[start of Dataset section]

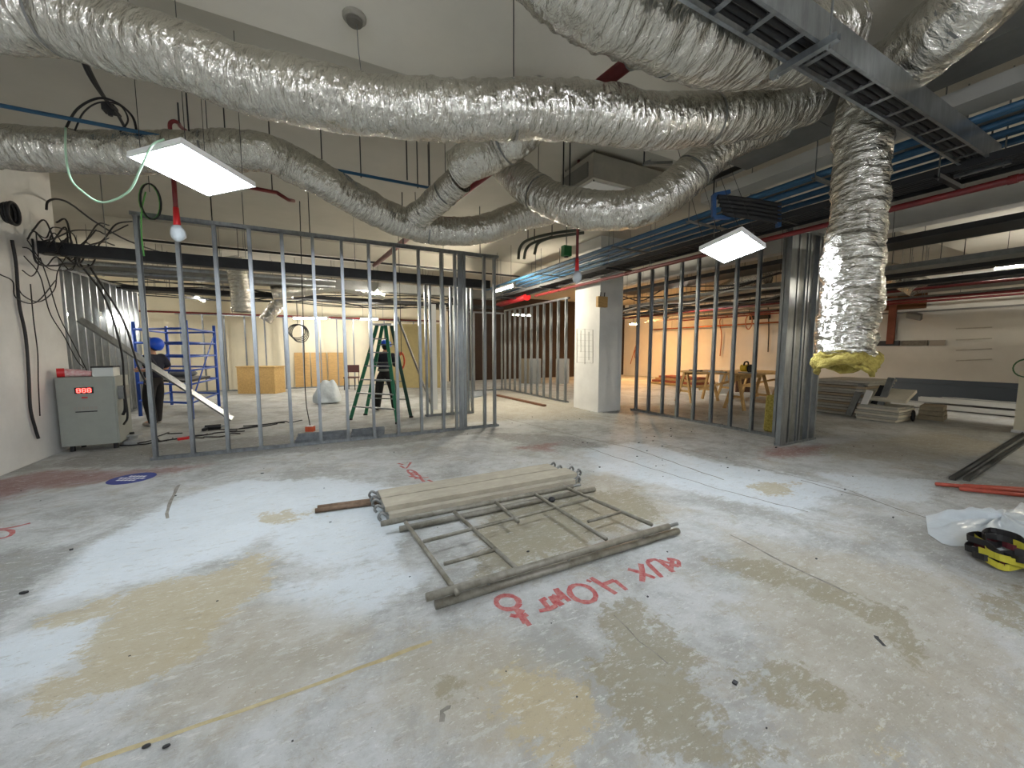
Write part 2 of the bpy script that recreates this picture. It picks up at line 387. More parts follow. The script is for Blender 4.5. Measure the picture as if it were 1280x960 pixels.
write(wr, [z7(ell(158, 335, 66, 40, 5)), z7([(205, 372), (285, 468)]), z7([(172, 408), (215, 412), (240, 376)]), z7([(228, 424), (270, 402)]), z7([(225, 395), (262, 455)]),
           z7([(338, 384), (395, 372), (440, 352)]), z7([(392, 368), (350, 316)]), z7([(345, 330), (378, 310)]), z7([(440, 352), (400, 300)]),
           z7([(470, 352), (408, 298)]), z7([(408, 298), (472, 316)]), z7([(472, 316), (432, 256)]), z7([(432, 256), (512, 328)]),
           z7(ell(586, 284, 78, 46, 18)), z7([(618, 218), (626, 208)]),
           z7([(632, 194), (705, 240), (778, 286)]), z7([(690, 238), (768, 208)]), z7([(768, 208), (838, 264)]),
           z7([(845, 145), (920, 165), (1000, 196)]), z7([(918, 114), (928, 160), (926, 216)]),
           z7([(1040, 192), (985, 138), (958, 104), (1000, 90), (1052, 118), (1106, 162)]),
           z7([(1022, 94), (1075, 108), (1138, 130)]), z7([(1070, 88), (1130, 96), (1136, 130)]), z7([(1098, 96), (1090, 158)])], .034)
wr2 = thing('floor_writing', 'thin red level mark of ones and zeros on the floor behind the scaffold planks', 'writing', PZ(525, 595))
write(wr2, [z1([(625, 103), (662, 112)]), z1([(640, 118), (680, 136), (712, 96)]), z1([(690, 152), (696, 157)]), z1(ell(722, 164, 34, 12, 24)), z1(ell(745, 184, 36, 12, 24)), z1([(700, 190), (760, 198)]), z1([(735, 205), (830, 196)]),
            z1([(770, 196), (800, 226)]), z1([(768, 240), (826, 276)]), z1([(770, 240), (850, 234)]), z1([(810, 240), (806, 270)]), z1([(826, 214), (880, 238), (830, 244)]), z1([(850, 270), (916, 254)])], .03)
wr3 = thing('floor_writing', 'end of a red sprayed mark on the floor at the left edge', 'writing', PZ(5, 665))
write(wr3, [[(-25, 664), (12, 660), (38, 654)], ell(2, 668, 14, 5, -10)], .03)
# round blue floor sticker
c0 = PZ(165, 598); st = thing('floor_sticker', 'round blue floor sticker with white lettering near the left studs', 'sticker', (c0.x, c0.y, 0))
B().lathe((c0.x, c0.y, 0), [(.215, .0004), (.215, .002), (.001, .002)], 28).build('disc', mat('sticker_blue', (44, 60, 128), .5, var=.1, scale=20), st)
for k, (a, l) in enumerate(((-.07, .2), (0, .3), (.07, .22))):
    n = 5 + k % 2
    for j in range(n):
        q = (j - (n - 1) / 2) * l / n
        B().obox((c0.x + q * UX - a * UY, c0.y - q * UY - a * UX, .0026), Vector((UX, -UY, 0)) * l / n * .36, Vector((UY, UX, 0)) * .018, (0, 0, .0005)).build('letter', WHITEP, st)

# ------------------------------------------------------------------ stud partitions
def stud_x(x, y, h): return ((x, y, .003), (x, y, h))
def partition(label, p0, p1, h, spots, ww=.075, fw=.045, top=True, base=True):
    """p0,p1: ends on the floor; spots: distances along the line where studs stand"""
    p0 = Vector((*p0, 0)); p1 = Vector((*p1, 0)); d = (p1 - p0).normalized(); nrm = Vector((-d.y, d.x, 0))
    t = thing('stud_partition', label, 'partition', (p0 + p1) / 2)
    if base: B().chan(p0 + Vector((0, 0, .001)), p1 + Vector((0, 0, .001)), nrm, Vector((0, 0, 1)), ww + .008, .04).build('bottom_track', GALV, t)
    if top: B().chan(p0 + Vector((0, 0, h)), p1 + Vector((0, 0, h)), nrm, Vector((0, 0, -1)), ww + .008, .05).build('top_track', GALV, t)
    for s in spots:
        q = p0 + d * s
        B().chan(q + Vector((0, 0, .006)), q + Vector((0, 0, h - .004)), nrm, d, ww, fw).build('stud', GALV, t)
    return t
pa = partition('bare metal stud wall of twelve studs ending beside the green ladder', (-2.05, 6.8), (3.16, 6.8), 3.27,
               [.03 + .405 * i for i in range(11)] + [4.33, 4.50, 4.90, 5.11])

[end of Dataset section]

Transcribe the full listing character for character. Pictures are excluded.

Write part 2 of the bpy script that recreates this picture. It picks up at line 387. More parts follow. The script is for Blender 4.5. Measure the picture as if it were 1280x960 pixels.
write(wr, [z7(ell(158, 335, 66, 40, 5)), z7([(205, 372), (285, 468)]), z7([(172, 408), (215, 412), (240, 376)]), z7([(228, 424), (270, 402)]), z7([(225, 395), (262, 455)]),
           z7([(338, 384), (395, 372), (440, 352)]), z7([(392, 368), (350, 316)]), z7([(345, 330), (378, 310)]), z7([(440, 352), (400, 300)]),
           z7([(470, 352), (408, 298)]), z7([(408, 298), (472, 316)]), z7([(472, 316), (432, 256)]), z7([(432, 256), (512, 328)]),
           z7(ell(586, 284, 78, 46, 18)), z7([(618, 218), (626, 208)]),
           z7([(632, 194), (705, 240), (778, 286)]), z7([(690, 238), (768, 208)]), z7([(768, 208), (838, 264)]),
           z7([(845, 145), (920, 165), (1000, 196)]), z7([(918, 114), (928, 160), (926, 216)]),
           z7([(1040, 192), (985, 138), (958, 104), (1000, 90), (1052, 118), (1106, 162)]),
           z7([(1022, 94), (1075, 108), (1138, 130)]), z7([(1070, 88), (1130, 96), (1136, 130)]), z7([(1098, 96), (1090, 158)])], .034)
wr2 = thing('floor_writing', 'thin red level mark of ones and zeros on the floor behind the scaffold planks', 'writing', PZ(525, 595))
write(wr2, [z1([(625, 103), (662, 112)]), z1([(640, 118), (680, 136), (712, 96)]), z1([(690, 152), (696, 157)]), z1(ell(722, 164, 34, 12, 24)), z1(ell(745, 184, 36, 12, 24)), z1([(700, 190), (760, 198)]), z1([(735, 205), (830, 196)]),
            z1([(770, 196), (800, 226)]), z1([(768, 240), (826, 276)]), z1([(770, 240), (850, 234)]), z1([(810, 240), (806, 270)]), z1([(826, 214), (880, 238), (830, 244)]), z1([(850, 270), (916, 254)])], .03)
wr3 = thing('floor_writing', 'end of a red sprayed mark on the floor at the left edge', 'writing', PZ(5, 665))
write(wr3, [[(-25, 664), (12, 660), (38, 654)], ell(2, 668, 14, 5, -10)], .03)
# round blue floor sticker
c0 = PZ(165, 598); st = thing('floor_sticker', 'round blue floor sticker with white lettering near the left studs', 'sticker', (c0.x, c0.y, 0))
B().lathe((c0.x, c0.y, 0), [(.215, .0004), (.215, .002), (.001, .002)], 28).build('disc', mat('sticker_blue', (44, 60, 128), .5, var=.1, scale=20), st)
for k, (a, l) in enumerate(((-.07, .2), (0, .3), (.07, .22))):
    n = 5 + k % 2
    for j in range(n):
        q = (j - (n - 1) / 2) * l / n
        B().obox((c0.x + q * UX - a * UY, c0.y - q * UY - a * UX, .0026), Vector((UX, -UY, 0)) * l / n * .36, Vector((UY, UX, 0)) * .018, (0, 0, .0005)).build('letter', WHITEP, st)

# ------------------------------------------------------------------ stud partitions
def stud_x(x, y, h): return ((x, y, .003), (x, y, h))
def partition(label, p0, p1, h, spots, ww=.075, fw=.045, top=True, base=True):
    """p0,p1: ends on the floor; spots: distances along the line where studs stand"""
    p0 = Vector((*p0, 0)); p1 = Vector((*p1, 0)); d = (p1 - p0).normalized(); nrm = Vector((-d.y, d.x, 0))
    t = thing('stud_partition', label, 'partition', (p0 + p1) / 2)
    if base: B().chan(p0 + Vector((0, 0, .001)), p1 + Vector((0, 0, .001)), nrm, Vector((0, 0, 1)), ww + .008, .04).build('bottom_track', GALV, t)
    if top: B().chan(p0 + Vector((0, 0, h)), p1 + Vector((0, 0, h)), nrm, Vector((0, 0, -1)), ww + .008, .05).build('top_track', GALV, t)
    for s in spots:
        q = p0 + d * s
        B().chan(q + Vector((0, 0, .006)), q + Vector((0, 0, h - .004)), nrm, d, ww, fw).build('stud', GALV, t)
    return t
pa = partition('bare metal stud wall of twelve studs ending beside the green ladder', (-2.05, 6.8), (3.16, 6.8), 3.27,
               [.03 + .405 * i for i in range(11)] + [4.33, 4.50, 4.90, 5.11])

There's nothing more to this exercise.